Advantages of heaps over binary trees in the Dijkstra algorithm

3
votes

One standard implementation of the Dijkstra algorithm uses a heap to store distances from the starting node S to all unexplored nodes. The argument for using a heap is that we can efficiently pop the minimum distance from it, in O(log n). However, to maintain the invariant of the algorithm, one also needs to update some of the distances in the heap. This involves:

  • popping non-min elements from the heaps
  • computing the updated distances
  • inserting them back into the heap

I understand that popping non-min elements from a heap can be done in O(log n) if one knows the location of that element in the heap. However, I fail to understand how one can know this location in the case of the Dijkstra algorithm. It sounds like a binary search tree would be more appropriate.

More generally, my understanding is that the only thing that a heap can do better than a balanced binary search tree is to access (without removing) the min element. Is my understanding correct?

1
algorithmdata-structuresbinary-search-treepriority-queuedijkstra

1 Answers

5
votes

However, I fail to understand how one can know this location in the case of the Dijkstra algorithm.

You need an additional array that keeps track of where in the heap the elements live, or an extra data member inside the heap's elements. This has to be updated after each heap operation.

the only thing that a heap can do better than a balanced binary search tree is to access (without removing) the min element

Even a BST can be amended to keep a pointer to the min element in addition to the root pointer, giving O(1) access to the min (effectively amortizing the O(lg n) work over the other operations).

The only advantage of heaps in terms of worst-case complexity is the "heapify" algorithm, which turns an array into a heap by reshuffling its elements in-place, in linear time. For Dijkstra's, this doesn't matter, since it's going to do n heap operations of O(lg n) cost apiece anyway.

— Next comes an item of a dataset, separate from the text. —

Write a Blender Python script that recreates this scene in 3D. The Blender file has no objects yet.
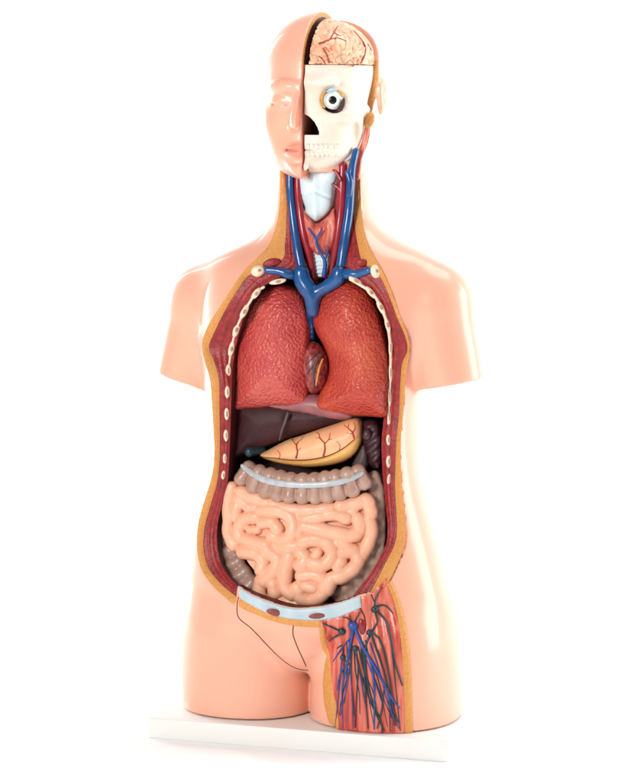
import bpy, bmesh, math, random
import numpy as np
from math import sin, cos, radians, sqrt, pi
from mathutils import Vector, noise
from mathutils.bvhtree import BVHTree
from mathutils.geometry import delaunay_2d_cdt

SC = bpy.context.scene
COL = SC.collection

# ------------------------------------------------------------------ camera
S = 0.00118                       # metres per photo pixel at the model
YAW, PITCH, DIST, ZT = radians(18), radians(6.5), 3.0, 0.4335
CX0, CY0 = 320.0, 391.0
T = np.array([0.0, 0.0, ZT])
FW = -np.array([sin(YAW)*cos(PITCH), -cos(YAW)*cos(PITCH), sin(PITCH)])
CAMP = T - FW*DIST
RT = np.cross(FW, [0, 0, 1.0]); RT /= np.linalg.norm(RT)
UP = np.cross(RT, FW)
NV = np.array([sin(YAW), -cos(YAW), 0.0])     # outward direction in which the organs bulge
cd = bpy.data.cameras.new('camera'); cam = bpy.data.objects.new('camera', cd); COL.objects.link(cam)
cam.location = CAMP
cam.rotation_euler = Vector(FW).to_track_quat('-Z', 'Y').to_euler()
cd.sensor_fit = 'VERTICAL'; cd.sensor_height = 24
cd.lens = 24*DIST/(782*S)
cd.clip_start = 0.1; cd.clip_end = 60
SC.camera = cam

# ------------------------------------------------------------------ light
w = bpy.data.worlds.new('World'); SC.world = w; w.use_nodes = True
bg = w.node_tree.nodes['Background']; bg.inputs[0].default_value = (1, 1, 1, 1); bg.inputs[1].default_value = 0.24
SC.view_settings.view_transform = 'Standard'; SC.view_settings.look = 'None'
SC.view_settings.gamma = 1; SC.view_settings.exposure = 0.0
SC.cycles.max_bounces = 6; SC.cycles.diffuse_bounces = 3; SC.cycles.glossy_bounces = 3
SC.cycles.caustics_reflective = False; SC.cycles.caustics_refractive = False

def area(name, loc, target, size, sy, power, col=(1, 1, 1)):
    l = bpy.data.lights.new(name, 'AREA'); l.shape = 'RECTANGLE'; l.size = size; l.size_y = sy
    l.energy = power; l.color = col
    o = bpy.data.objects.new(name, l); COL.objects.link(o); o.location = loc
    o.rotation_euler = (Vector(target)-Vector(loc)).to_track_quat('-Z', 'Y').to_euler()
    return o
area('key_softbox', (-0.55, -2.3, 1.2), (0, 0, .42), .5, .7, 44, (1, .985, .96))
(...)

The real reason for heaps, then, is constants. A properly implemented heap is just a contiguous array of elements, while a BST is a pointer structure. Even when a BST is implemented inside an array (which can be done if the number of elements is known from the start, as in Dijkstra's), the pointers take up more memory, and navigating them takes more time than the integer operations that are used to navigate a heap.